Ich erinnere mich an Bad Aussee. Zur Zeit des Jugoslawienkrieges kamen auch in die ländlichen Gegenden Flüchtlinge aus Bosnien und Kroatien, die meist schnell recht gut integriert wurden, weil sich ihre Zahl in Grenzen hielt. Allerdings, diese Menschen hatten einfach eine andere Art der Nutzung der öffentlichen Räume. Abends saßen sie im Freien, lachten, sangen, tanzten, picknickten auch dort. Und dann hörte man die eine oder andere Stimme: „Man kann gar nicht mehr in den Kurpark gehen, weil dort alles voller „Jugos“ ist“. Dem Kurpark hat das nicht geschadet und die Leute haben sich aneinander gewöhnt. In den Städten ist es schwieriger. Ähnliches hört man von Spielplätzen in Graz, dort sind es „die Türken“ – oder eben auch „die Punks“, die der Grazer Bürgermeister ja mit mäßigem Erfolg seit Jahren vom Hauptplatz zu vertreiben versucht.
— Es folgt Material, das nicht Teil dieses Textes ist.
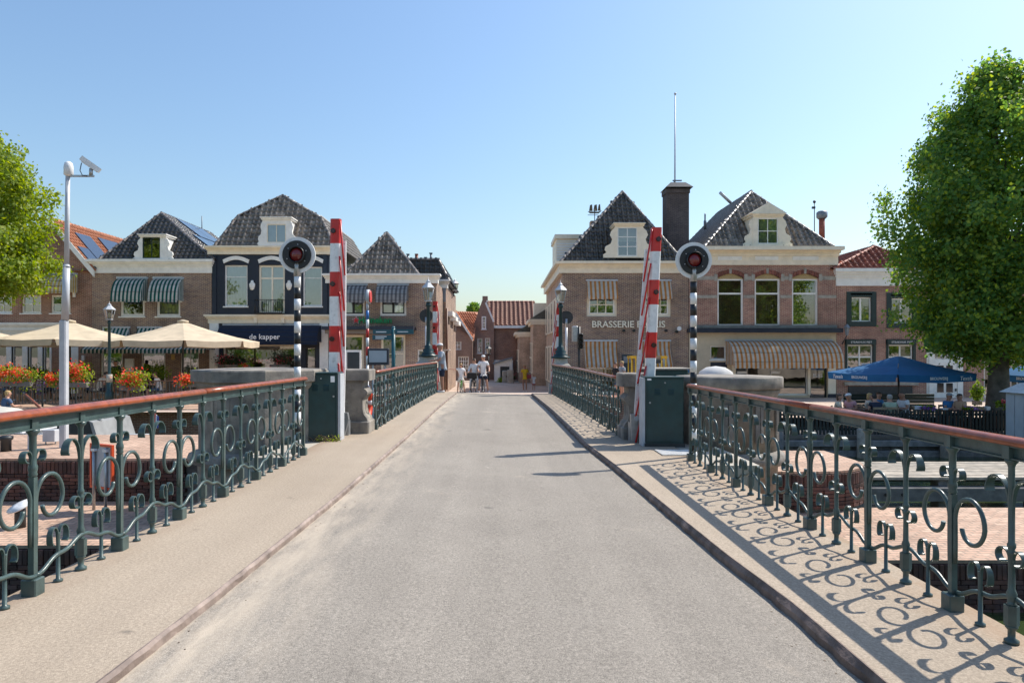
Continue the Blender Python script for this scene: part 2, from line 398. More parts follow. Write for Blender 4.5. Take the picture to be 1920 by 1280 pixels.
# expansion strip where the moving span ends
mb = MB()
for y, wd in ((25.30,.18),):
    mb.prism([(kl(y)+.02,y,zl(y)-.040),(kr(y)-.03,y,zr(y)-.063),(kr(y)-.03,y+wd,zr(y)-.063),(kl(y)+.02,y+wd,zl(y)-.040)], (0,0,.008))
struct(mb.build('expansion_joint', M_stoneL))
for y in ():
    mb = MB(); mb.prism([(kl(y)+.03,y,zl(y)-.041),(kr(y)-.03,y,zr(y)-.081),(kr(y)-.03,y+.03,zr(y)-.081),(kl(y)+.03,y+.03,zl(y)-.041)], (0,0,.004))
    struct(mb.build('expansion_joint', M_kerb))
mb = MB(); rg_ = random.Random(9)
for i in range(260):                                  # grit and leaf bits swept against the kerbs
    y = rg_.uniform(2,24); s_ = rg_.choice((-1,1,1)); o_ = abs(rg_.gauss(0,.09)); x = kl(y)+.02+o_ if s_ < 0 else kr(y)-.025-o_
    t_ = (x-kl(y))/(kr(y)-kl(y)); z = lerp(zl(y)-.045, zr(y)-.068, t_); k = rg_.uniform(.001,.0038); mb.box(x-k*1.4,x+k*1.4,y-k,y+k*1.8,z-.001,z+k*.8)
tag(mb.build('grit', mat('grit_brown', (.19,.15,.11), .9, .4, 40)), 'brown grit and leaf bits swept along both kerbs', 'grit', kind='stuff')
# ramp down into the street
M_street = brickmat('street_clinker', (.48,.36,.285), (.57,.445,.36), (.46,.37,.30), .20, .10, .008, flat=True)
mb = MB(); gx = [-40,-20,-14,-10,-8,-6.5,-5,-3.6,-2,0,2,3.5,5,6.5,8,10,14,20,40]; gy = [25.52,27,29,31,33,35,37,40,43,50,62,75]
def gz(x, y):
    r = pw(y, [(25.5,.085),(34,-.36),(43,-.8),(75,-.8)]); t = min(1, max(0, (abs(x)-3.6)/4.5)); t = t*t*(3-2*t)
    if y < 31: r += (lerp(.115,.03,min(1,max(0,(x+1.64)/2.76)))-.085)*(31-y)/5.5
    return lerp(r, -.6 if x < 0 else -.8, t) if y < 43 else lerp(-.8, -.6 if x < 0 else -.8, t)
b0 = mb.add([(x, y, gz(x, y)) for y in gy for x in gx]); k = len(gx)
for i in range(len(gy)-1):
    for j in range(k-1): mb.face((b0+i*k+j, b0+i*k+j+1, b0+(i+1)*k+j+1, b0+(i+1)*k+j))
struct(mb.build('street', M_street))
mb = MB(); mb.poly([(-900,26.7,-1.3),(900,26.7,-1.3),(900,1500,-1.3),(-900,1500,-1.3)])
struct(mb.build('ground', mat('far_ground', (.16,.17,.11), .9, .2, .05)))
# abutment under the far end of the bridge
mb = MB(); mb.box(-5.2,5.2,25.55,26.9,-3,-.05)
tag(mb.build('bridge_abutment', M_brickR), 'brick abutment under the far end of the bridge', 'abutment')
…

Dazu passt, was im Wochenendstandard in einem Beitrag zur Ausstellung „Platz da!“ stand:
„Österreich und da vor allem Wien haben zum öffentlichen Freiraum ein ziemlich gestörtes Verhältnis. Die Gründe dafür gehen zurück bis zum Polizeistaat Metternichs, in dem die Bespitzelung in der Öffentlichkeit an der Tagesordnung war. Lieber als auf dem Platz hat man sich damals im Caféhaus oder im Salon getroffen.“
Das gilt auch heute noch, umso mehr als das Problem der Bespitzelung auch wieder aktuell wird.
Gehört der öffentliche Raum denen, die ihn brauchen, weil sie sonst keinen Platz haben? Oder denen, die ganz einfach an einem sonnigen Platz ihr Mittagessen verzehren wollen? Oder denen, die ungestört ihren Sonntags-Nachmittags-Spaziergang machen wollen und deren ästhetisches Empfinden durch Obdachlose oder Punks oder grillende Großfamilien beleidigt wird? Und wie können wir miteinander auskommen, ohne Staats- und Polizeiintervention und so dass die öffentlichen Räume erhalten bleiben?
In den letzten Jahren gibt es gerade unter jungen Menschen auch wieder viele, die öffentliche Räume für Tätigkeiten besetzen, die über den Familienspaziergang am Sonntag Nachmittag hinausgehen. Die den Konsumzwang bewusst verweigern und ihre Freizeit selbst organisieren und dabei auch Räume aneignen. Die Sprayer sowieso, aber auch Juggler oder Feuerkünstler, die links-autonome Szene belebt jene Kunstformen wieder, die mit dem zunehmenden Wohlstand und der Kommerzialisierung der Kultur marginalisiert wurden. Aber auch weniger politisch motivierte Gruppen, wie die Slackliner oder Frisbee-Spieler greifen ganz bewusst auf öffentliche Räume zurück, Aktionen wie Critical Mass erheben explizit den Anspruch der Rückeroberung des öffentlichen Raums auf eine nicht angepasste Weise.
Es scheint, dass die Bewegung in zwei Richtungen geht, während durch die Verwertung des städtischen Raums und andere Einhegungsstrategien der öffentliche Raum immer weniger wird, und die Nutzungskonflikte durchaus auch als Argumente dafür missbraucht werden, entstehen gleichzeitig auch neue Gegenbewegungen. nicht nur in Stuttgart, wie im vorigen Beitrag berichtet und unter der Parole „Recht auf Stadt“ in Hamburg, sondern auch in Wien und in Graz – der Zusammenschluss vieler Bürgerinitiativen unter dem Namen „Graz denkt“ hat leider noch keine Webseite, aber ich werde sicher noch hier berichten.
Als ich am andern Ufer des Donaukanals zurückging und hinüber schaute, sah ich, dass die alte Ordnung wieder hergestellt war. In jeder Nische lag auf einer Bank ein Mann, die zweite war leer.